Pronunciation: i-NAH-kyoo-əs

Part of Speech: adjective

Definition: not harmful or offensive

Source: Oxford Dictionaries


Little did he know that this simple, seemingly innocuous act would result in his imminent death.

– Karen Eiffel, Stranger Than Fiction (2006)

If you’ve seen the movie Stranger Than Fiction, you probably remember this iconic quote from the most important plot point in the story of Harold Crick. While resetting the time on his wristwatch after it inexplicably goes on the fritz, the narrating voice in the IRS agent’s head notes the irony that such a normally harmless act is what will lead to the untimely and heartbreaking end of his life’s story (at which point Harold understandably begins to panic).

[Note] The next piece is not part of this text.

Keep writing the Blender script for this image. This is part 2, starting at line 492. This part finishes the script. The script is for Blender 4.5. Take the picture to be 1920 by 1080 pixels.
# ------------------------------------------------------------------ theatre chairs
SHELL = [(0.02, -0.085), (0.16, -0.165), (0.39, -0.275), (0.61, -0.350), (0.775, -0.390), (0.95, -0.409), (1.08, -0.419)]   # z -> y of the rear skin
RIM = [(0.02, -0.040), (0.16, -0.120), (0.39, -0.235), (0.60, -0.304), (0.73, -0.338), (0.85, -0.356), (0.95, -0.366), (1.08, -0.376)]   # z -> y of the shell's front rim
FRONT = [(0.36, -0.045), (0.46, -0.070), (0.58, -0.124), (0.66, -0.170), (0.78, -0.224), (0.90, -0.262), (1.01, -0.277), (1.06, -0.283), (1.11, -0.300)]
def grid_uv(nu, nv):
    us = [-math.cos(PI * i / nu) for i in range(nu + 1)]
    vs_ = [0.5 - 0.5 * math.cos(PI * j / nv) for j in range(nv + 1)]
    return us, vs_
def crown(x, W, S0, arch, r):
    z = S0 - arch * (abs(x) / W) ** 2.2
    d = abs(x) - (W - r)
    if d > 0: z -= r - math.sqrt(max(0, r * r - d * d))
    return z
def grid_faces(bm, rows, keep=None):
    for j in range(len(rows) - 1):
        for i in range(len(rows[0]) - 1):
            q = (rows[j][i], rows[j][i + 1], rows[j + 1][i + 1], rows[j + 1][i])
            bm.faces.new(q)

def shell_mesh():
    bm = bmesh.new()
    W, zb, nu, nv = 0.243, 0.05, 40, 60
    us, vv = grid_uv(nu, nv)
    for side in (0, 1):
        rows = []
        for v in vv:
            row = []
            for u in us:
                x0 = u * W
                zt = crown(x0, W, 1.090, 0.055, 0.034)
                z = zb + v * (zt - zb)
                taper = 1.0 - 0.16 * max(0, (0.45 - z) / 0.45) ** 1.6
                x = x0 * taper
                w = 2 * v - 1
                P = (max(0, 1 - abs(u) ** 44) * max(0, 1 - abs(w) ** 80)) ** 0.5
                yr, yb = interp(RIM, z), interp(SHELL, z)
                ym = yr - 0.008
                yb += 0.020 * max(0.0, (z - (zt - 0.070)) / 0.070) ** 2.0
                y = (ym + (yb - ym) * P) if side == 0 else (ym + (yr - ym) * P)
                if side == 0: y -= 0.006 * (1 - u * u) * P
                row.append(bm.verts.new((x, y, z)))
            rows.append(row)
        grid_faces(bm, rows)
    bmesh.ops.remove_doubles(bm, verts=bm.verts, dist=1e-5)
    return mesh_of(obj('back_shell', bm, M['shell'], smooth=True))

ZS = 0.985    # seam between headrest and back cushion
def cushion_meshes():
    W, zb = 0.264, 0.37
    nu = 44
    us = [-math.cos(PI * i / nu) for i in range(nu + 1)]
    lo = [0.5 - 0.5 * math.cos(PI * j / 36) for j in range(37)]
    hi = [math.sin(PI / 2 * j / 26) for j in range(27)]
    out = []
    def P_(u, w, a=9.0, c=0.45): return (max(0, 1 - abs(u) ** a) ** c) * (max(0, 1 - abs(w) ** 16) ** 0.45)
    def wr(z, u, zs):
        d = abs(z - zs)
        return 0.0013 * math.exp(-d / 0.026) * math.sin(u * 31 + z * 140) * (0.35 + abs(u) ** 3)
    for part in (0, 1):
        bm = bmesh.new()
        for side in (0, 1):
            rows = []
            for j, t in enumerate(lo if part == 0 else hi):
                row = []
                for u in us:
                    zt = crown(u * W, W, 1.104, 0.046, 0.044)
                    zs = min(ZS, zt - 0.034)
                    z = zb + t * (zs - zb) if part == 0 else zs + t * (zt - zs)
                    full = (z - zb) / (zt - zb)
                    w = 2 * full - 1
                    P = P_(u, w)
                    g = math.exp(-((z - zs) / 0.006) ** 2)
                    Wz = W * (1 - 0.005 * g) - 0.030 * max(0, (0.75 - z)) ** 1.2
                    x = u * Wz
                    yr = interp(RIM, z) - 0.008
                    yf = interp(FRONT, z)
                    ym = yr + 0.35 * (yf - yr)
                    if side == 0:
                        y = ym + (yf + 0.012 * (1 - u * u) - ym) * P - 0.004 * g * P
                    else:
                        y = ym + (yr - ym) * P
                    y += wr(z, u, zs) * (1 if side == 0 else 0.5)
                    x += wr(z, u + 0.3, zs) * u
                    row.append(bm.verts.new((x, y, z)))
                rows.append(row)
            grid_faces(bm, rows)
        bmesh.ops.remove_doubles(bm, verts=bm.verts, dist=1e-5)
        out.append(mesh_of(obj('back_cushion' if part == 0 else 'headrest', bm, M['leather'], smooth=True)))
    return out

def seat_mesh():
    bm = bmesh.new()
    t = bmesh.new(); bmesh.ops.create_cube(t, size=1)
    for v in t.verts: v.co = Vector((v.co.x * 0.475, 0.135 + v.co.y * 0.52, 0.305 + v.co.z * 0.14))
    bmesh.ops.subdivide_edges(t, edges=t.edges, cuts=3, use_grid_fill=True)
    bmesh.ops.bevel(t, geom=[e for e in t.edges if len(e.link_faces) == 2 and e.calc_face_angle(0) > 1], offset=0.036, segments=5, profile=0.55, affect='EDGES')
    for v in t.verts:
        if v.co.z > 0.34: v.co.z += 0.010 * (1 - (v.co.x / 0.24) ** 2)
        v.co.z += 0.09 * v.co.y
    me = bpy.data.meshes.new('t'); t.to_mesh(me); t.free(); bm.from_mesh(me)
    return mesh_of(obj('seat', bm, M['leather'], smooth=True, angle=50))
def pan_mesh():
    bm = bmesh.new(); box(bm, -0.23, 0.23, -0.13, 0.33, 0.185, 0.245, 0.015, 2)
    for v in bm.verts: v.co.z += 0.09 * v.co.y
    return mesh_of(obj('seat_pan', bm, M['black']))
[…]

To call anything “innocuous” – whether concrete or abstract – is to say that it’s harmless. The word is actually a prefixed form of the adjective “nocuous”, meaning “noxious, harmful, or poisonous”, though this stem seems to be used mostly for poetic writing than for modern prose. “Innocuous” comes from the Latin adjective innocuus (“harmless, innocent”), comprised of the elements in- “not” and nocuus “injurious”.

As far as I can remember, the first time I ever heard this word was while watching the movie Stranger Than Fiction. It sounded like an interesting word (though that may have been due in part to Emma Thompson’s lovely British accent), so I made a note to look it up, and have since included it a few times in my own writing. Although it may just seem like a fancy alternative to “harmless”, I find that when used once in a while, “innocuous” can add a certain charming note to a narrative that more common words like “harmless” and “innocent” seem to lack. Too much advanced vocabulary in your stories might be annoying, but using intermediate words in moderation is, in this writer’s opinion, an innocuous act.

What are your thoughts on this word? Any suggestions for future “Word of the Week” featured words?